Turk Memo
Brady’s success in exposing government inaction made front-page news in 2018 in The New York Times, and were covered by CNN and other publications around the country. In 2018 alone Brady prevailed on numerous Freedom of Information Act (“FOIA”) requests and lawsuits, forcing executive agencies to produce documents that exposed the Trump Administration’s formation and implementation of gun policy, and the ATF’s oversight -- and lack of oversight -- of the gun industry. The Brady Center filed four lawsuits against the Trump Administration over five FOIA requests that the government failed to respond to months after they were legally required to do so. The results of Brady’s ongoing efforts have so far exposed undue corporate gun lobby influence over policy-making and extensive ATF failure to effectively police known bad actors in the gun industry.
One story dated back to inauguration day in 2016, when Donald Trump (after taking over $30 million of NRA money) was being sworn in, and the ATF’s second highest ranking official was finalizing a white paper with policy recommendations that read like the gun lobby’s wish list.

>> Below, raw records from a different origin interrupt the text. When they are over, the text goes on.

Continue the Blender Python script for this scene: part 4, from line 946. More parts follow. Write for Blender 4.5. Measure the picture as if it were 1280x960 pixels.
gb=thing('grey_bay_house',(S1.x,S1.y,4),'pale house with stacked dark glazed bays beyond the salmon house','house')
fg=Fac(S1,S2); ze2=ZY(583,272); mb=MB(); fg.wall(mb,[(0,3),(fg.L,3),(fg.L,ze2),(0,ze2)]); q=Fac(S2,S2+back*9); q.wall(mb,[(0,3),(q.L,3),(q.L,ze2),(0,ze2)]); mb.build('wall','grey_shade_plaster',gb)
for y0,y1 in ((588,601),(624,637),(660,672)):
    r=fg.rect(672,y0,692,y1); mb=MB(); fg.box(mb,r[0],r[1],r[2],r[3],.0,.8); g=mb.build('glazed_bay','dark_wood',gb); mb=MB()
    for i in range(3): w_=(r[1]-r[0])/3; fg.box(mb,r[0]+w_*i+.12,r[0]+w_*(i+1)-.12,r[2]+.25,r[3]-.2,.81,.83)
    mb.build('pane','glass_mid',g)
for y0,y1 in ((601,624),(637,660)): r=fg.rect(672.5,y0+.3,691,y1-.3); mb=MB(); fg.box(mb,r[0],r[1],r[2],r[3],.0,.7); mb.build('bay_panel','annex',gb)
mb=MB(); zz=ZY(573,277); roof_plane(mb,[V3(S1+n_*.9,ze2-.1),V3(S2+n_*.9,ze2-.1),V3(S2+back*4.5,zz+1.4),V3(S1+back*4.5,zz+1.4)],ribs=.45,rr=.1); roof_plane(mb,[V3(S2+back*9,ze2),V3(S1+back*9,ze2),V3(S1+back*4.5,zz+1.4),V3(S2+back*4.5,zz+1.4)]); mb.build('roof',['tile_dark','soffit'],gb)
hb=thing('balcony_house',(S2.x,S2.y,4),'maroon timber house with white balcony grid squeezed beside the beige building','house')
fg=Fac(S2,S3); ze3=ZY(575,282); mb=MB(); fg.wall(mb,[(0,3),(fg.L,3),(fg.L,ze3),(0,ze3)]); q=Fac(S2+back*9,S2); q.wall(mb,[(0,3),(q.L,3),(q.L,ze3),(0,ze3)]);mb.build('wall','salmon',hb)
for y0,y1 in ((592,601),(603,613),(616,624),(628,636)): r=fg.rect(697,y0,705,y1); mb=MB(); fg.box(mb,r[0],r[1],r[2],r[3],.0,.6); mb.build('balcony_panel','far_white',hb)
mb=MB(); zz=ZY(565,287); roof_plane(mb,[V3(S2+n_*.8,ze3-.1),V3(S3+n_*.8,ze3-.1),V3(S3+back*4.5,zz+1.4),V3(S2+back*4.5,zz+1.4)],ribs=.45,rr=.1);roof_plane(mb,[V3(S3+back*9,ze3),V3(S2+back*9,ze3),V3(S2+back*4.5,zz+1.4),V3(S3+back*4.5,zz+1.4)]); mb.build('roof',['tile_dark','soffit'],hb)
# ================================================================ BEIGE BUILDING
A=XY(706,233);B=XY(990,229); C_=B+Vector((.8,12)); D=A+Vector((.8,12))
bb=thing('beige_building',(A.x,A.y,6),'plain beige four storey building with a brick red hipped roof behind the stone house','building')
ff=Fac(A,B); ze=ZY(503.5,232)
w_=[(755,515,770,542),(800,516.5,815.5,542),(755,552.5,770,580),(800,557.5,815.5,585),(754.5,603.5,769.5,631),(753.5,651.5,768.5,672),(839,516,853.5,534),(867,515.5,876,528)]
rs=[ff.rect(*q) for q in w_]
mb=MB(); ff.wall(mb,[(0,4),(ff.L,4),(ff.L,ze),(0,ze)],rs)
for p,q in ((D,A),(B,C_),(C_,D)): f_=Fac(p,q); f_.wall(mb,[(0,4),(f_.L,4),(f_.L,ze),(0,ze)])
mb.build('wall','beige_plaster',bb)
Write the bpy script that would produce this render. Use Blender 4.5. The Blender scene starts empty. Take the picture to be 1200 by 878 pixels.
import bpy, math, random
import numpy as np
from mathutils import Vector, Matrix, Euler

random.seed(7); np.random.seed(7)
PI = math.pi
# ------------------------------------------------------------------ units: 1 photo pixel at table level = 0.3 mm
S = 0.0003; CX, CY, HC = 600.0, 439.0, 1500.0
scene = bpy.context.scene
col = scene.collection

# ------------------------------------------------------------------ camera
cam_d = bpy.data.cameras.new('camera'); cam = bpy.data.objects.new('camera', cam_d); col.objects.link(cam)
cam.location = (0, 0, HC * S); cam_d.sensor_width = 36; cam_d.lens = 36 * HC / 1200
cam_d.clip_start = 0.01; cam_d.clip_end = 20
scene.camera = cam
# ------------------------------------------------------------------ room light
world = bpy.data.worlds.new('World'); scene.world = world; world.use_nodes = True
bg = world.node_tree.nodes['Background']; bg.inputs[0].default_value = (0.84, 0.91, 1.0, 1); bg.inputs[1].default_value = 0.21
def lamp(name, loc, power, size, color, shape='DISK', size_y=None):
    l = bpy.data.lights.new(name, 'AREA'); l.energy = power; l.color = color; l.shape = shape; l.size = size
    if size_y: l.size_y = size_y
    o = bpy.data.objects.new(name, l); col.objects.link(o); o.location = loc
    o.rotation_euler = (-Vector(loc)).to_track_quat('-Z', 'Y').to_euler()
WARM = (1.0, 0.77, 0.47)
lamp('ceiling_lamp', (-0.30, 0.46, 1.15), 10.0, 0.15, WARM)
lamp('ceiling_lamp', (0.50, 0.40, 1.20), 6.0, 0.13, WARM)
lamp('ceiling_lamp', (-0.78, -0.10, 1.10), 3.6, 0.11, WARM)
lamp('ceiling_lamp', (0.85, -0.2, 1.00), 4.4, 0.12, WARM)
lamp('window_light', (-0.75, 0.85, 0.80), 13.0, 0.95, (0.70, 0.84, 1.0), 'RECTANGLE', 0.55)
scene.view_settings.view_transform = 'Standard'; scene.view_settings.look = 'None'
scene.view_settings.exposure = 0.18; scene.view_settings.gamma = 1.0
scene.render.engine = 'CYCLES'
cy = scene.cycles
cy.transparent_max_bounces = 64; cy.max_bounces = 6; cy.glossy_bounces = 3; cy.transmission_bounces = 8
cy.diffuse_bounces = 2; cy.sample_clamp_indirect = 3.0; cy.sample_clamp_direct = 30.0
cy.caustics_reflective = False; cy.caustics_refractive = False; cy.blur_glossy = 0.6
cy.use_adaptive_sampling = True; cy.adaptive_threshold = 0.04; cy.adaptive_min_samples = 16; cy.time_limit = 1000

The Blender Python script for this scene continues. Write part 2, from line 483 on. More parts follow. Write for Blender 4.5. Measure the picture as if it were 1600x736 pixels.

Once news of the white paper broke, the Brady Center filed a FOIA request demanding that the Trump Administration disclose documents explaining the gun lobby’s role, and when the government stonewalled, Brady went to court. Brady won, forcing the Trump Administration to hand over the documents. Then Brady exposed what they were trying to hide: an outside gun industry lawyer and lobbyist helped the ATF official write the policy paper. The documents also exposed a culture of secrecy in the ATF and the agency’s desire to limit the leak and hide the damage. “First rule of Fight Club is not to talk about Fight Club” one ATF official said to another another in response for comment about the white paper.